When I became a Catholic here in prison in 1989, not a one of our current friends was known to me. I still wonder where they have come from. We have so many friends that we have begun a newsletter, Prisoners of the Perfect Prisoner, which we send you monthly.

I hope you don’t mind, but I intend to put a rather good plug for you in the October and November issues. There are many worthy apostolates in the Church throughout this country. As the pendulum swings back toward the center of orthodoxy we will see more come into being. I am of the firm opinion that the single greatest apostolate in America is Catholic Answers. Please know with moral certitude that we remember you in our daily rosary intentions and in the Divine Office.
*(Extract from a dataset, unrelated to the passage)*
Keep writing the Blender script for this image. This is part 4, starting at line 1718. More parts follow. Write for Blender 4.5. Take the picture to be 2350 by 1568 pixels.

Please remember to say a prayer for us when you next visit our Lord in his earthbound prison. 

Russell L. Ford 
Union Springs, Alabama


 

Thanks For Being Late!

 

I just have to tell you what a fabulous publication this is all the way around! Not only is it a great resource to educate and inspire me in defending my faith, but it entertains me and the timing is always perfect.

Being busy trying to keep up with school, work, and a social life, I am always running behind. I just received the October issue of another magazine, and I’m barely used to it being September. This really throws me off. It’s truly a pleasure to be receiving my August issue now, while I’m catching up with my August activities. 

Susannah Brown 
Seal Beach, California 

Editor’s reply: One of our key sub-apostolates is to Catholic procrastinators, who believe the “forgotten virtue” is “Never do today what you can put off until tomorrow”–or, in the words of that well-known theologian Wimpy (Popeye’s friend), “I’ll gladly pay you Tuesday for a hamburger today.”

We try to accommodate these good Catholics by bringing This Rock out as late as possible. We’re pleased to know this has helped you maintain your equilibrium. Let us know if you think we should fall back another month. We’ll do our best to oblige.